Google updates reCAPTCHA, makes things easier for users
Google aims to make life easier for its users and more difficult for botmasters with the introduction of the updated reCAPTCHA tool.
The announcement was made on Friday by Vinay Shet, Product Manager for reCAPTCHA, who shared that they have been performing “extensive research and making steady improvements to learn how to better protect users from attackers” and that the tool is now “more adaptive and better-equipped to distinguish legitimate users from automated software.”
Understandably, he didn’t go into much detail about the changes.
“The updated system uses advanced risk analysis techniques, actively considering the user’s entire engagement with the CAPTCHA—before, during and after they interact with it. That means that today the distorted letters serve less as a test of humanity and more as a medium of engagement to elicit a broad range of cues that characterize humans and bots,” he simply stated, adding that there are now different classes of CAPTCHAs for different kinds of users.
What does this change mean for Google users?

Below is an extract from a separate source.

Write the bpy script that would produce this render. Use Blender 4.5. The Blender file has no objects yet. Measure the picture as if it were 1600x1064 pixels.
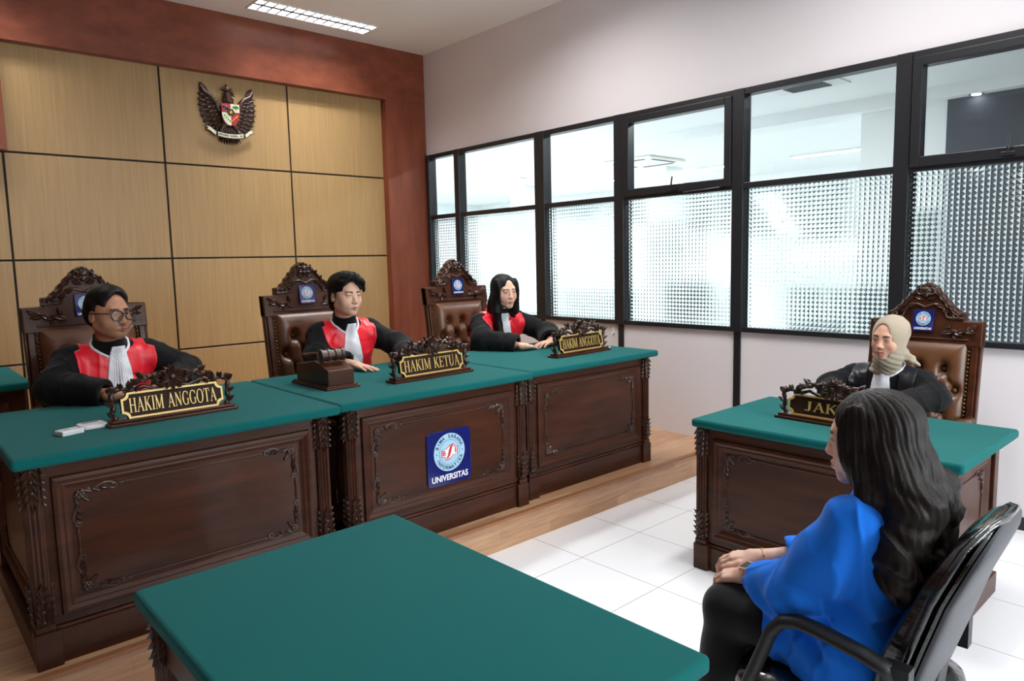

It means that if the system is reasonably sure that the user is legitimate and human, it will serve a type of reCAPTCHA that has proven to be significantly easier for them to solve than those containing arbitrary text – and that is numeric CAPTCHA:
Suspected bots will, on the other hand, never be faced with numeric CAPTCHA, and will be tested with CAPTCHAs that are specifically designed to sniff them out. Again, Shet naturally didn’t disclose what these types of CAPTCHAs include and look like.
Finally, he announced more improvements in the incoming months, adding that they have made “significant advancements to reCAPTCHA technology”.